Je retombe là-dessus dans mes archives, une réponse à une stagiaire faite en atelier d’écriture, et je me dis, ben, autant l’archiver dans l’éther du vaste monde, en mode noté sur un coin de table, histoire que ça profite si ça peut. Quelles bases recommander pour l’écriture de romans choraux (= à points de vue multiples ?)
On pourrait écrire des manuels entiers sur la question (et nous avons un double épisode de Procrastination sur le sujet dans la saison 4 : part 1 / part 2) mais à mon sens, les premiers éléments auxquels penser sont :
- Faire en sorte que chaque ligne soit « saine » narrativement (chaque personnage doit avoir une raison d’être là, avoir des conflits et des volontés qui lui sont propres, des actions à réaliser), du début à la fin, avec des promesses narratives « payées » convenablement…
- … tout en s’assurant de son interdépendance avec les autres ou, a minima, le monde (sinon, pourquoi avoir ce point de vue-là, ou pourquoi avoir les autres si un seul suffirait ?)

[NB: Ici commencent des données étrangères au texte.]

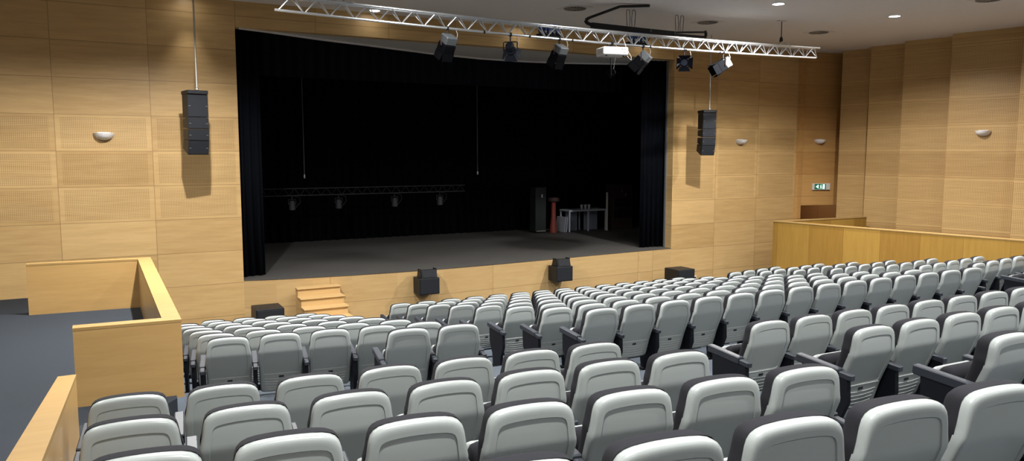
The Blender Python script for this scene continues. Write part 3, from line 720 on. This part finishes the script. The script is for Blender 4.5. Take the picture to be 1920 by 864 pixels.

- S’assurer autant que possible que chaque scène « fonctionne » à part entière en faisant à chaque fois avancer l’histoire (voir le jeu des conjonctions de coordination entre scènes)
- Panacher subtilement les ambiances pour conserver de la variété (par exemple, utiliser les alternances de points de vue pour varier le rythme entre fils narratifs promet de maintenir davantage l’attention à long terme, au lieu, mettons, de mettre toutes les scènes de combat de tous les fils narratifs au même endroit. L’histoire ne le permet pas toujours, mais quand on peut moduler un peu, c’est une bonne chose à réfléchir. Par exemple, si A se bat à la scène n, je peux avoir une scène plus calme avec B en emplacement n+1 pour marquer le contraste… ou bien, résolument, mettre toute la tension au même endroit – ce qui compte, c’est que ce soit des choix conscients)
- Utiliser un studio d’écriture qui permette une vision globale de son récit me paraît indispensable pour y voir clair (Word en mode plan, ou bien mieux, une application type Scrivener ou Ulysses, mais plutôt Scrivener pour ces raisons)
Un point d’importance à noter sur le roman choral (j’en sais, ahem, quelque chose) : c’est mécaniquement plus long qu’un récit avec un seul personnage (car on multiplie les interactions et les expositions). Et il faut prendre garde à avoir autant de points de vue que nécessaire pour servir l’histoire, mais pas davantage : car à chacun, on augmente mécaniquement le nombre d’interactions, de fils narratifs à maintenir tant pour soi que pour le lecteur, et le risque est de voir l’histoire s’effondrer sous le poids d’une complexité qui ne la sert pas. Mais on peut quand même monter pas mal en nombre (j’en ai entre 6 et 8 par volume de « Les Dieux sauvages », et ce n’est rien à côté du célébrissime extrême de La Horde du Contrevent, où Alain Damasio en fait intervenir une vingtaine).